Protocol Berg v2

Coordination-Avoidance: Rethinking Decentralized Networks Beyond Global Consensus
2025-06-13 , Side Stage - Cinema 6

Blockchains today are decentralized networks of fat servers. Rollups also operate on fat servers for sequencing and proving. The vast majority of users of these systems run thin clients that always interact through these servers, an architecture that (1) fails to leverage the local compute capability (2) rely on (decentralised) middlemen for interaction, necessitating transaction fees for middlemen incentivisation.

This talk introduces coordination-avoidance as a paradigm shift in decentralized computing. Instead of enforcing global consensus, coordination-avoidance enables direct P2P execution among users that operate local-first clients.
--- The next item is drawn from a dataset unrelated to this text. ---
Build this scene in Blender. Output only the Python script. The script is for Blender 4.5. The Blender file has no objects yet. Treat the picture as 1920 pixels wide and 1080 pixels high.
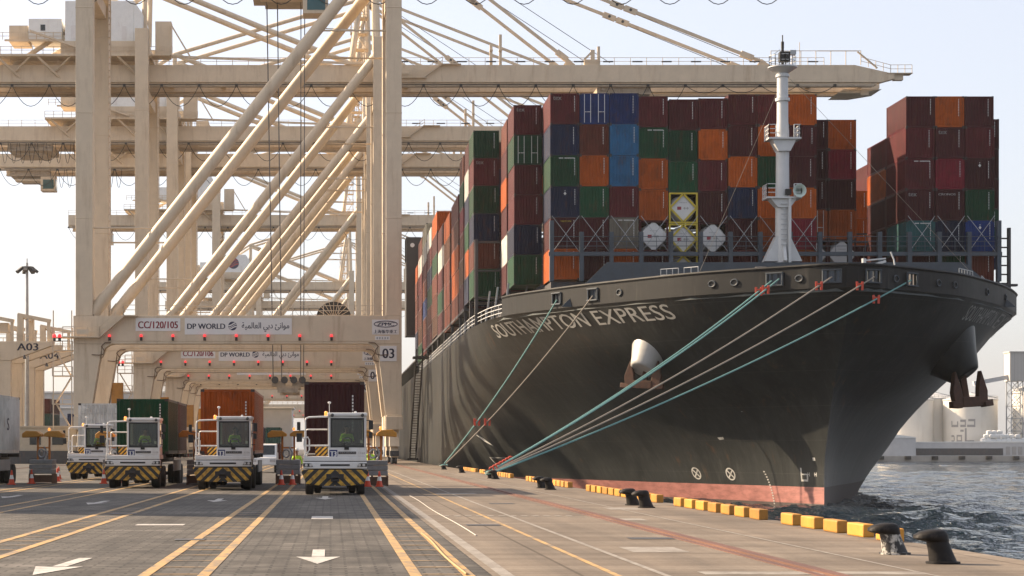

This paradigm unlocks a new design space for applications that benefit from decentralization, high responsiveness, and safety at the same time.

I will discuss how DRP (Distributed Real-time Programs), a new Internet protocol, constructs a new kind of BFT state from consensus-free P2P networks. This approach enables applications with novel economic models that are impractical for any existing client-server architectures, regardless if the servers are decentralised.

Thomas Hsueh (guiltygyoza) focused on designing massively parallel hardware architecture for accelerating neural network on custom integrated circuits, during his work at Harvard PhD program (2016-19) and Lightmatter (2019-21). In 2021, Thomas cofounded Topology to innovate new approaches that expand the capability of the world computer and unlock the multiplayer Internet.